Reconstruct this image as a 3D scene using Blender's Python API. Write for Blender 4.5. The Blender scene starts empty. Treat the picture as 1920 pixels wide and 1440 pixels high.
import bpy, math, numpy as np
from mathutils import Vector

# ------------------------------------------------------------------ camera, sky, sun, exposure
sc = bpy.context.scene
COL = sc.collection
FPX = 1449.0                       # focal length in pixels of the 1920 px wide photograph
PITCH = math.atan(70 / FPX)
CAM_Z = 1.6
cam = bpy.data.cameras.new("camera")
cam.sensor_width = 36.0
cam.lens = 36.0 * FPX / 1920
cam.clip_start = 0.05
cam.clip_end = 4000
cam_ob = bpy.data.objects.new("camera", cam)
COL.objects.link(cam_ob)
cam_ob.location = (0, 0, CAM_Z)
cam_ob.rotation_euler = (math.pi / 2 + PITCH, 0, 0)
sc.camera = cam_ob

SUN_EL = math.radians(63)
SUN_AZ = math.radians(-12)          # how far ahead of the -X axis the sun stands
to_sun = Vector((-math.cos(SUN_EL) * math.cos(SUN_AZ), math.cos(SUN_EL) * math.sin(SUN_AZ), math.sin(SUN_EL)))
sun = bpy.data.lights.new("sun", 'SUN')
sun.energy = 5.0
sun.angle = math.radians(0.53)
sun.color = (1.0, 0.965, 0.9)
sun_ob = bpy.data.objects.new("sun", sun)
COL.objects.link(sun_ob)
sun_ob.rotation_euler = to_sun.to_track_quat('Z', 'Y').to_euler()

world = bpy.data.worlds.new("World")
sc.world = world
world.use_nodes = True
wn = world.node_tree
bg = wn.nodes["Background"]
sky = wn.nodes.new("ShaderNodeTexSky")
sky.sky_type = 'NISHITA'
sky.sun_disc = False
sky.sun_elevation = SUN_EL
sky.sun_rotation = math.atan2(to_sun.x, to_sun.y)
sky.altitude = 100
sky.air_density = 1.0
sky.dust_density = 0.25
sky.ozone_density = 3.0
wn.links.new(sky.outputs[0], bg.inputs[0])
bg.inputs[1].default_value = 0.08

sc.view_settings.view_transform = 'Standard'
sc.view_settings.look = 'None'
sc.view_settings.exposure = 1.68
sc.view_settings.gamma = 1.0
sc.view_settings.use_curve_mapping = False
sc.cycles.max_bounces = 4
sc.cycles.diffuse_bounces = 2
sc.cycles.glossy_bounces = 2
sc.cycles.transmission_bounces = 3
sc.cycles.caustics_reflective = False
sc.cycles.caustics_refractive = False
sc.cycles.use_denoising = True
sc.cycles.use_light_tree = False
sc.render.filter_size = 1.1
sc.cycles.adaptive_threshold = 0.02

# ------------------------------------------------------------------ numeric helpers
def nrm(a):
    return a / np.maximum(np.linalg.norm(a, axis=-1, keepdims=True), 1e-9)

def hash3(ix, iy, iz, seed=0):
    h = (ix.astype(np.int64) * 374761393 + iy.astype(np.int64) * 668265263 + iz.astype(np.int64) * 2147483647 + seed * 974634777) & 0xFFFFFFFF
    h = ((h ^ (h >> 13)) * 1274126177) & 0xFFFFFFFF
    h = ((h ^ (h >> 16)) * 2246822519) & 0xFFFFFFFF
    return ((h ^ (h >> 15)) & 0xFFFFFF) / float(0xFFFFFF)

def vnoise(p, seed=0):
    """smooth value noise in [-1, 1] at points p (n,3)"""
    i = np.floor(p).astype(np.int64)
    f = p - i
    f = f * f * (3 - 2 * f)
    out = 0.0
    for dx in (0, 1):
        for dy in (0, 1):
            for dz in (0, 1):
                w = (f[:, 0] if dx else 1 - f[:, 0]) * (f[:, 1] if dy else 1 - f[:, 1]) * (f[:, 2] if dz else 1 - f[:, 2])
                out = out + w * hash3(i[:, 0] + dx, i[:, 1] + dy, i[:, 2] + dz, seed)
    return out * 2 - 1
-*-
Transcribe all of the material exactly. Omit nothing.

**The output:**
Reconstruct this image as a 3D scene using Blender's Python API. Write for Blender 4.5. The Blender scene starts empty. Treat the picture as 1920 pixels wide and 1440 pixels high.
import bpy, math, numpy as np
from mathutils import Vector

# ------------------------------------------------------------------ camera, sky, sun, exposure
sc = bpy.context.scene
COL = sc.collection
FPX = 1449.0                       # focal length in pixels of the 1920 px wide photograph
PITCH = math.atan(70 / FPX)
CAM_Z = 1.6
cam = bpy.data.cameras.new("camera")
cam.sensor_width = 36.0
cam.lens = 36.0 * FPX / 1920
cam.clip_start = 0.05
cam.clip_end = 4000
cam_ob = bpy.data.objects.new("camera", cam)
COL.objects.link(cam_ob)
cam_ob.location = (0, 0, CAM_Z)
cam_ob.rotation_euler = (math.pi / 2 + PITCH, 0, 0)
sc.camera = cam_ob

SUN_EL = math.radians(63)
SUN_AZ = math.radians(-12)          # how far ahead of the -X axis the sun stands
to_sun = Vector((-math.cos(SUN_EL) * math.cos(SUN_AZ), math.cos(SUN_EL) * math.sin(SUN_AZ), math.sin(SUN_EL)))
sun = bpy.data.lights.new("sun", 'SUN')
sun.energy = 5.0
sun.angle = math.radians(0.53)
sun.color = (1.0, 0.965, 0.9)
sun_ob = bpy.data.objects.new("sun", sun)
COL.objects.link(sun_ob)
sun_ob.rotation_euler = to_sun.to_track_quat('Z', 'Y').to_euler()

world = bpy.data.worlds.new("World")
sc.world = world
world.use_nodes = True
wn = world.node_tree
bg = wn.nodes["Background"]
sky = wn.nodes.new("ShaderNodeTexSky")
sky.sky_type = 'NISHITA'
sky.sun_disc = False
sky.sun_elevation = SUN_EL
sky.sun_rotation = math.atan2(to_sun.x, to_sun.y)
sky.altitude = 100
sky.air_density = 1.0
sky.dust_density = 0.25
sky.ozone_density = 3.0
wn.links.new(sky.outputs[0], bg.inputs[0])
bg.inputs[1].default_value = 0.08

sc.view_settings.view_transform = 'Standard'
sc.view_settings.look = 'None'
sc.view_settings.exposure = 1.68
sc.view_settings.gamma = 1.0
sc.view_settings.use_curve_mapping = False
sc.cycles.max_bounces = 4
sc.cycles.diffuse_bounces = 2
sc.cycles.glossy_bounces = 2
sc.cycles.transmission_bounces = 3
sc.cycles.caustics_reflective = False
sc.cycles.caustics_refractive = False
sc.cycles.use_denoising = True
sc.cycles.use_light_tree = False
sc.render.filter_size = 1.1
sc.cycles.adaptive_threshold = 0.02

# ------------------------------------------------------------------ numeric helpers
def nrm(a):
    return a / np.maximum(np.linalg.norm(a, axis=-1, keepdims=True), 1e-9)

def hash3(ix, iy, iz, seed=0):
    h = (ix.astype(np.int64) * 374761393 + iy.astype(np.int64) * 668265263 + iz.astype(np.int64) * 2147483647 + seed * 974634777) & 0xFFFFFFFF
    h = ((h ^ (h >> 13)) * 1274126177) & 0xFFFFFFFF
    h = ((h ^ (h >> 16)) * 2246822519) & 0xFFFFFFFF
    return ((h ^ (h >> 15)) & 0xFFFFFF) / float(0xFFFFFF)

def vnoise(p, seed=0):
    """smooth value noise in [-1, 1] at points p (n,3)"""
    i = np.floor(p).astype(np.int64)
    f = p - i
    f = f * f * (3 - 2 * f)
    out = 0.0
    for dx in (0, 1):
        for dy in (0, 1):
            for dz in (0, 1):
                w = (f[:, 0] if dx else 1 - f[:, 0]) * (f[:, 1] if dy else 1 - f[:, 1]) * (f[:, 2] if dz else 1 - f[:, 2])
                out = out + w * hash3(i[:, 0] + dx, i[:, 1] + dy, i[:, 2] + dz, seed)
    return out * 2 - 1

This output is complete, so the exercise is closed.